Out of the box, and I’ve got to say the helmet looks pretty damn great. The plastic has a nice, metallic silver coat that can pass for metal under the right lights. The sculpt is quite sharp, and while the design doesn’t feature a lot of hyper-detail, the toy has it where it counts, like in the mouth piece, the grommets around the eye lenses, and the panel lines. There isn’t a lot of call for paint here, as the helmet is mostly silver, but the red stripes coming up off the eyes looks bright and sharp, and the black pieces also have a solid finish that passes for metal. The eye lenses are thin plastic, and these pieces are the only area where the helmet approaches feeling cheap, but they are serviceable and look good. I just plan on being extra careful not to scratch them up while handling it.

The antenna attachment connections are strong and firm. They don’t wobble or come apart with handling, although they can be disassembled if you want to store the helmet in its original box, which is always a plus for me. The ear discs feature a bit of a rough texture and the exposed area around it has a sort of honeycomb screen texture that looks like it runs under the layers of plating, even though it’s all part of the same sculpt. The top of the helmet features some more of the same screen-like texture.

That brings us to the back plate, which is without a doubt this helmet’s biggest flaw.
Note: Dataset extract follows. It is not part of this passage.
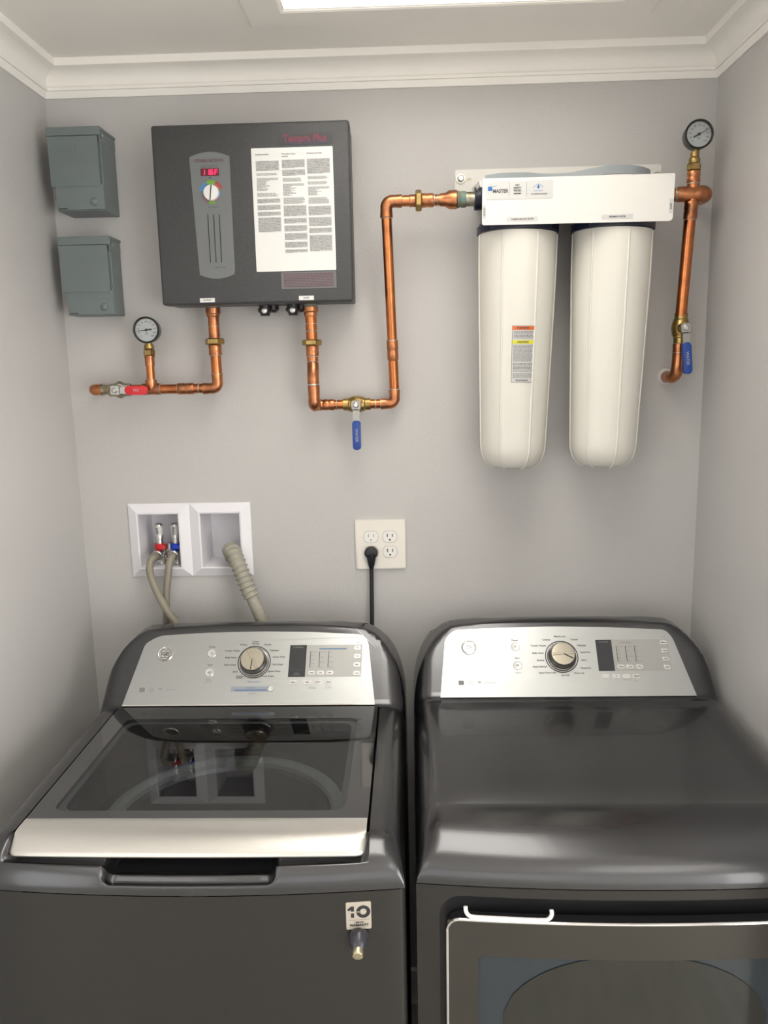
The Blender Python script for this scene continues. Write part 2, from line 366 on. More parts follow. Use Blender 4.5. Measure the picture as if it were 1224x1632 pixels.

The piece fits onto the helmet almost seamlessly, but it relies on two sets of fragile clips to attach to two fragile bars to work as a sort of hinge to hold it in place and allow it to pull open just enough to get the helmet onto the wearer’s head. None of this works. It’s extremely difficult to get the clips to do their thing and even when they do, they tend to pull out even at the slightest jostle, causing the whole back plate to fall off. Why they couldn’t have just used a few simple magnets to make this work is beyond me, but I imagine anyone who plans on using this as a cosplay piece will have to work out some kind of alternate solution to keep the back on.

Apart from that, the helmet fits even my meaty adult melon fairly well, even with my glasses on. I wouldn’t go so far as to say it’s comfortable, but it’s not too bad either. There’s a strap that holds it on the back of the head and there’s a dial which can be used to tighten or loosen the fit to some extent. The weight of the piece rests on a similar soft plastic headband that circles the top of the inside. The interior of the helmet is also fully sculpted with vents, and panel lines, and little bits and bobs to make it look like a real piece of tech. Not bad.

And then comes the electronics, which are definitely not worth the price of admission (and I’m talking the cost of three batteries, not the helmet!). There are no sounds, just lights, and they are depicted in the two pictures above in all their disappointing glory. Press the button on the right mandible and four panels on the mask light up red, as do the tips of the antenna. Press it again and they all light up blue. I can usually barely tell that the red lights are lit unless the room is really, REALLY dark. The blue lights fare much better, but they’re still not all that exciting. Now, I can’t really fault the lack of sound effects, because I’m not even sure what those would be, other than sound clips of Paul Rudd. But here’s an idea, why not light up the eyes? You know, since they lit up on the mask in the movie? Eh, whatever!

The Ant-Man helmet originally retailed for about $99 and that’s how much it was when I saw it on the shelf in Gamestop. I then proceeded to hop on my phone and buy it off of Amazon for about $60, and it still turns up at that price now and again. There’s no denying the rear panel is a faulty design and a huge misstep for such an expensive toy, but as I will be only using mine as a display piece, I can live with it. Sure, I would have liked some more impressive electronics to justify my purchase, but all in all, I’m pretty happy with this thing. It’s a pretty solid build, and it looks damn nice on the shelf. This thing isn’t likely to impress like those expensive Star Wars helmets, but for a Hasbro toy it looks damn fine on my shelf, and most people that take notice of it are surprised to learn it’s a toy when they handle it. I’ve been considering picking up the Iron Man helmet, or maybe even Cap’s shield, and despite this piece’s flaws, it has not deterred me.